Why wouldn't Amerisave want to give you that rate? They're not the investor behind the rate. Amerisave couldn't care less about what rate you get. They're going to sell the loan within days of funding it. They bought the sack of money for $X and they're going to sell it to Fannie Mae or Freddie Mac for $Y. Sorry to say, a complete misunderstanding of the market for mortgage bonds is behind your angst. This article may help you understand.

Where Your Mortgage Check Ends Up : Thanks to the secondary mortgage market, your mortgage can go halfway around the world and fund still more home loans.

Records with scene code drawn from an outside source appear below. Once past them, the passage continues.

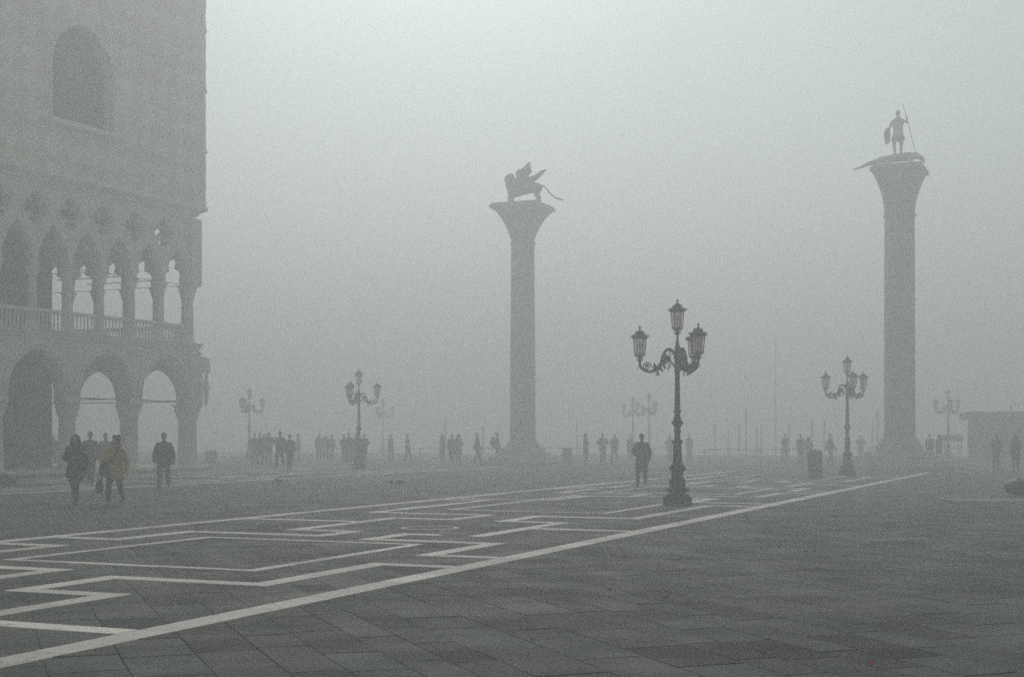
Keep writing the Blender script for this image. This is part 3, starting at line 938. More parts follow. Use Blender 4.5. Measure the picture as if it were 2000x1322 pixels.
# ------------------------------------------------------------------ the two tall columns
def tall_column(x, Y, label, ztop, zcap, r0, r1, side, rz, steps):
    t = empty('monumental_column', at(x, Y), rz)
    tag(t, label, 'column', 'tall granite columns at the water end of the square')
    n = 8
    z = 0.003
    for i, (w, h) in enumerate(steps):
        mb = MB()
        mb.lathe([(z, w), (z + h - 0.04, w), (z + h, w - 0.03)], 8, rot=R(22.5), smooth=False)
        mb.build('step', 'column_stone', t); z += h
    mb = MB(); mb.box(-r0 * 1.35, r0 * 1.35, -r0 * 1.35, r0 * 1.35, z, z + 0.28, 0.03); mb.build('plinth', 'column_stone', t); z += 0.28
    mb = MB(); mb.lathe([(z, r0 * 1.32), (z + .10, r0 * 1.36), (z + .2, r0 * 1.3), (z + .24, r0 * 1.15), (z + .34, r0 * 1.2), (z + .4, r0 * 1.05)], 28); mb.build('base_moulding', 'column_stone', t); z += 0.4
    prof = [(z + (zcap - z) * k / 12, r0 + (r1 - r0) * (k / 12) ** 1.5) for k in range(13)]
    prof += [(zcap + 0.01, r1 * 1.08), (zcap + 0.12, r1 * 1.10), (zcap + 0.14, r1)]
    mb = MB(); mb.lathe(prof, 32); mb.build('shaft', 'granite', t)
    # capital swelling from round to square
    mb = MB(); n = 40; rings = []
    H = ztop - 0.30 - zcap - 0.14
    for k in range(11):
        f = k / 10
        w = r1 + (side / 2 - r1) * (0.20 * f + 0.80 * f ** 2.6)
        p = 2 + 8 * f ** 1.5
        ring = []
        for i in range(n):
            a = 2 * math.pi * i / n
            c, s = math.cos(a), math.sin(a)
            q = w / (abs(c) ** p + abs(s) ** p) ** (1 / p)
            q *= 1 + 0.035 * math.sin(f * math.pi) * math.cos(8 * a)
            ring.append((q * c, q * s, zcap + 0.14 + H * f))
        rings.append(ring)
    mb.loft(rings); mb.build('capital', 'column_stone', t)
    s = side / 2
    mb = MB(); mb.box(-s * 1.04, s * 1.04, -s * 1.04, s * 1.04, ztop - 0.30, ztop - 0.12, 0.02); mb.box(-s * 0.98, s * 0.98, -s * 0.98, s * 0.98, ztop - 0.1195, ztop, 0.02)
    mb.build('abacus', 'column_stone', t)
    return t
RZ = -ANG
tall_column(1021, 80.0, 'tall granite column carrying the winged lion, in the middle', 14.75, 12.45, 0.73, 0.66, 2.78, RZ,
            [(2.3, 0.22), (1.95, 0.22), (1.6, 0.22)])
tall_column(1757, 70.0, 'thicker tall granite column carrying the spearman statue, on the right', 15.0, 12.5, 0.76, 0.73, 2.45, RZ,
            [(3.0, 0.22), (2.6, 0.22), (2.2, 0.22), (1.75, 0.2)])

def lion():
    t = empty('winged_lion_statue', at(1021, 80.0, 14.75), RZ)
    tag(t, 'dark winged lion statue with long trailing tail, atop the middle column', 'statue')
    mb = MB()
    mb.tube([(-.62, 0, .86), (-.3, 0, .86), (.25, 0, .9), (.75, 0, .94), (1.0, 0, .92)], [(.32, .42), (.31, .38), (.27, .30), (.27, .30), (.21, .25)], 12, side=(0, 1, 0), rnd=True)
    mb.tube([(-.6, 0, .95), (-.70, 0, 1.3), (-.76, 0, 1.54)], [.36, .36, .30], 12, side=(0, 1, 0), rnd=True)     # mane
    mb.ball((-.86, 0, 1.56), (.24, .2, .24))
    mb.tube([(-.95, 0, 1.52), (-1.10, 0, 1.47)], [.13, .09], 8, side=(0, 1, 0), rnd=True)
    for s in (-1, 1):
        mb.ball((-.78, s * .15, 1.78), (.05, .04, .07), 8, 6)
        mb.tube([(-.66, s * .17, .8), (-.72, s * .18, .42), (-.78, s * .18, .1), (-.92, s * .18, .06)], [.15, .11, .09, .08], 8, side=(0, 1, 0), rnd=True)
        mb.tube([(.92, s * .15, .86), (.84, s * .18, .55), (1.0, s * .18, .32), (.96, s * .18, .08), (.84, s * .18, .05)], [.19, .13, .085, .08, .075], 8, side=(0, 1, 0), rnd=True)
    body = link('body', fused(mb, 0.035, 3, 0.02, 1, 9), 'bronze', t)
    mb = MB()
    mb.tube([(1.12, 0, 1.0), (1.3, 0, .99), (1.5, 0, .76), (1.76, 0, .46), (2.02, 0, .26), (2.26, 0, .18), (2.44, 0, .12)], [.05, .045, .04, .04, .04, .055, .03], 8, side=(0, 1, 0), rnd=True)
    mb.build('tail', 'bronze', t)
    for s, tip in ((-1, ((-.2, 1.12), (-.28, 1.72), (-.12, 1.92), (.2, 1.98), (.42, 2.14), (.62, 2.30), (.66, 2.0), (.72, 1.78), (.5, 1.58), (.42, 1.3), (.15, 1.1))),
                   (1, ((-.1, 1.1), (.0, 1.5), (.3, 1.62), (.62, 1.72), (.9, 1.90), (1.2, 2.02), (1.12, 1.78), (.9, 1.55), (.62, 1.34), (.4, 1.12)))):
        me = panel([(a, b) for a, b in tip], [], -0.05, 0.05)
        for v in me.vertices: v.co.y += s * (0.2 + (v.co.z - 1.1) * 0.28)
        w = link('wing', me, 'bronze', t)
        for k in range(6):
            f = 0.12 + k * 0.15
            a, b = Vector(tip[0]), Vector(tip[5])
            c = a + (b - a) * f + Vector((.06, .02))
            mbf = MB()
            yy = lambda z: s * (0.2 + (z - 1.1) * 0.28) + s * 0.05
            mbf.tube([(c.x, yy(c.y), c.y), (c.x + .2, yy(c.y + .02), c.y + .02)], [.045, .02], 6, side=(0, 1, 0), rnd=True)
            mbf.build('feather', 'bronze', w)
    MB().box(-1.30, -.62, -.28, .28, 0.091, .2, .02).build('book', 'bronze', t)
    MB().box(-1.15, 1.1, -.42, .42, 0.002, .09, .015).build('base', 'column_stone', t)
lion()

def spearman():
    t = empty('spearman_statue', at(1754, 70.0, 15.0), RZ)
    tag(t, 'pale statue of a standing spearman with shield, on a crocodile, atop the right column', 'statue')
    mb = MB()      # crocodile-like beast underfoot
    mb.tube([(-2.25, 0, .02), (-1.9, 0, .10), (-1.4, 0, .28), (-.8, 0, .40), (-.1, 0, .46), (.5, 0, .48), (.9, 0, .50), (1.15, 0, .34), (1.28, 0, .14)], [.03, .06, .10, .17, .22, .22, .17, .12, .05], 10, side=(0, 1, 0), rnd=True)
    for sx in (-.5, .6):
        for s in (-1, 1):
            mb.tube([(sx, s * .15, .42), (sx + .05, s * .32, .25), (sx - .05, s * .36, .05)], [.10, .07, .06], 8, rnd=True)
    link('beast', fused(mb, 0.03, 2, 0.015, 3, 9), 'statue_stone', t)
    mb = MB()      # the standing figure
    for s, fx in ((-1, -.16), (1, .14)):
        mb.tube([(s * .12, 0, 1.62), (fx + s * .02, -.03, 1.15), (fx, 0, .72)], [.14, .10, .065], 10, rnd=True)
        mb.tube([(fx, .03, .70), (fx, -.2, .66)], [.07, .05], 8, rnd=True)
    mb.tube([(0, 0, 1.55), (0, 0, 1.85), (0, 0, 2.2), (0, 0, 2.36)], [(.27, .18), (.23, .16), (.29, .18), (.23, .13)], 12, rnd=True)
    mb.tube([(0, 0, 1.75), (0, 0, 1.5), (0, 0, 1.3)], [(.24, .18), (.31, .22), (.36, .25)], 12)        # kilt
    mb.tube([(0, 0, 2.35), (0, 0, 2.55)], .08, 8)
    mb.ball((0, -.01, 2.68), (.12, .14, .17))
    mb.tube([(-.26, 0, 2.3), (-.42, -.02, 1.98), (-.44, -.12, 1.7)], [.08, .065, .05], 8, rnd=True)
    mb.tube([(.26, 0, 2.3), (.46, 0, 2.15), (.42, -.06, 2.46)], [.08, .065, .05], 8, rnd=True)
    link('figure', fused(mb, 0.03, 2, 0.01, 5, 9), 'statue_stone', t)
    MB().tube([(.24, -.07, 3.1), (.42, -.07, 2.46), (.86, -.05, .62)], .016, 6).build('spear', 'bronze', t)
    mb = MB(); mb.ball((-.5, -.16, 1.55), (.16, .05, .42)); mb.build('shield', 'bronze', t)
spearman()

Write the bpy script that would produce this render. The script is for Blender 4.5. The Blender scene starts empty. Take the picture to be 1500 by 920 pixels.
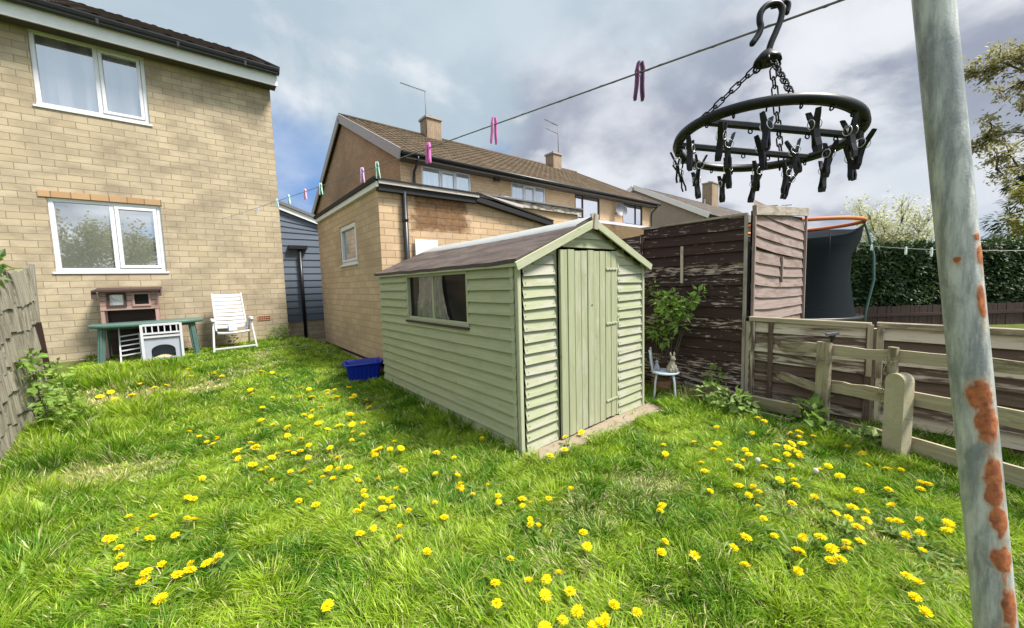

If Amerisave said they didn't "get" your "twin home"--whatever that is--that's what they mean. They don't go through all the work and expense of processing and underwriting your loan only to deny it. For some reason--likely legitimate--they're nervous that your loan won't pass muster by Fannie/Freddie and they'll have to "buy back" your loan, which is bad news for lenders.

Burdened by Old Mortgages, Banks Are Slow to Lend Now

The two mortgage giants [Fannie Mae and Freddie Mac] have been forcing banks to take back an increasing number of loans that the banks made during the boom years and sold to Fannie and Freddie. To protect themselves from such demands in the future, banks are ratcheting up credit and documentation standards for new mortgages.

"Mortgage credit is tighter than it should be," said Treasury Secretary Timothy Geithner at a Senate hearing in July. "And the main reason for that is because banks…feel much more vulnerable now to what people call 'put-back.'" [also called "buy back"]

This play-it-safe stance by banks threatens to undercut the Federal Reserve's latest effort to push down mortgage rates by buying up mortgage-backed securities. Even if rates keep falling, many people will find it much harder to take advantage.

The so called Wall Street Reform and Consumer Protection Act (a/k/a Dodd-Frank Act) was signed into federal law by President Baracky Owebama on July 21, 2010. If you voted for him, you've got only yourself to blame for your current dilemma. If you didn't vote for him, I'm sorry for your situation, but your loan didn't fail for the reasons you think.